Als ich mit dem Essen fertig war, machte ich mich auch wieder auf den Weg. Tatsächlich war die Bar nur wenige Meter weiter. Ich überlegte noch, ob ich auch meine Vorräte ergänzen sollte, fand aber, dass der Rucksack eh zu schwer wäre, und ging weiter.
Ein paar Kilometer außerhalb saß die Frau im Gras und verspeiste genüßlich ihr Mittagessen. Wir sprachen noch kurz miteinander, dann zog ich weiter.
Die letzten 10 Kilometer wurden mir schwer: einige deutliche Aufstiege, der schwere Rucksack, die lange Tour - das alles machte sich erheblich bemerkbar, als ich endlich gegen 14:30 Uhr in Saint-Léonard-de-Noblat ankam.
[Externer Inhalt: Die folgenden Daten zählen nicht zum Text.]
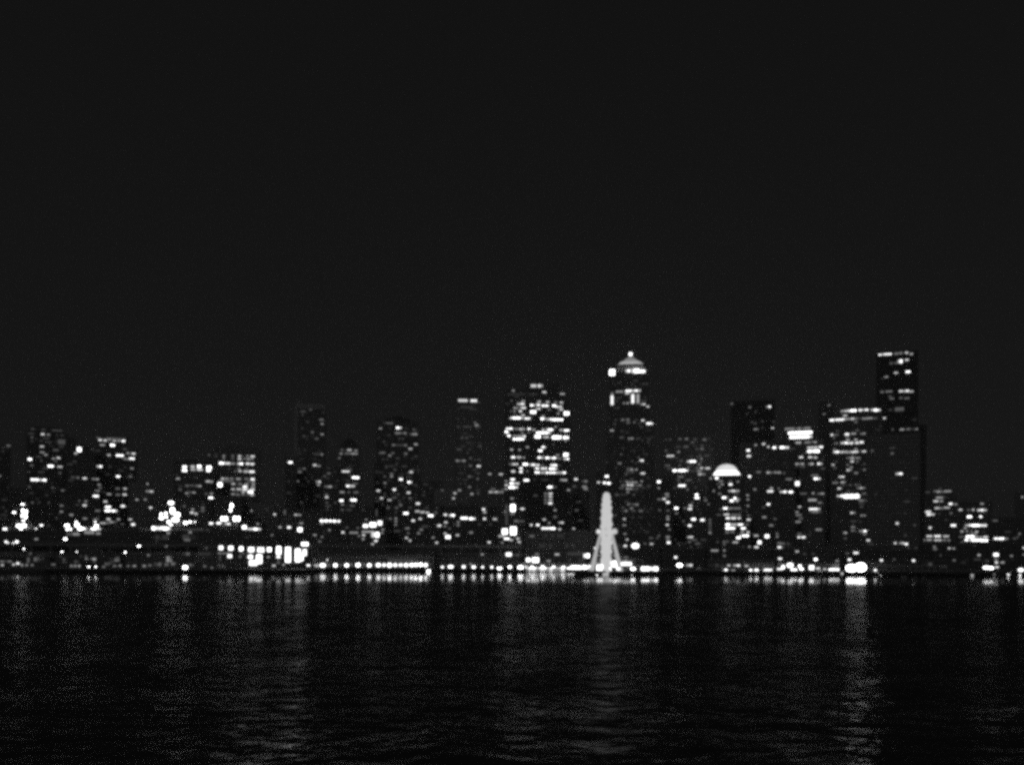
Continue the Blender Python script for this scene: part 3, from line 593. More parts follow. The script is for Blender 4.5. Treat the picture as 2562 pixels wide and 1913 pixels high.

Im Stadtzentrum war eine Bar geöffnet.
Ich fragte nach Essen und bekam eine leckere Pizza, dazu eine Karaffe (pichet) Rosé und danach ein Eis. Während des Essens fiel mir ein Paar auf, das sich nach mir umdrehte. Kurz darauf lief meine schwarzhaarige Französin vorbei, und auch nach ihr drehten sich die beiden um. Und jetzt sieht man mal wieder, wie schnell man Menschen Unrecht antun kann. Insgeheim dachte ich, dass sich die beiden ziemlich arrogant über Pilger lustig machten. Dann standen sie auf, der Mann kam an meinen Tisch und sagte: "Sie brauchen nichts mehr zu bezahlen. Es ist alles schon bezahlt." Mir blieb der Mund offen stehen. Mit Mühe bekam ich ein Merci beaucoup heraus. Auf die Frage, warum, bekam ich keine Antwort: Mann und Frau gingen freundlich lächelnd ihrer Wege.
Ich bin mir ziemlich sicher, dass ich die beiden nie zuvor gesehen habe. Das war einfach eines der Wunder des Weges.
Mein Zimmer heute ist ein Hotelzimmer. Es war das einzige Zimmer, dass ich telefonisch reservieren konnte, hält sich beim Preis aber auch in Grenzen.
Morgen geht es weiter nach Limoges. Mit 22 km Länge scheint das ja mal wieder eine einfache Etappe zu werden. Ich bin mal gespannt, ob ich Martina oder die schwarzhaarige Französin wieder treffe.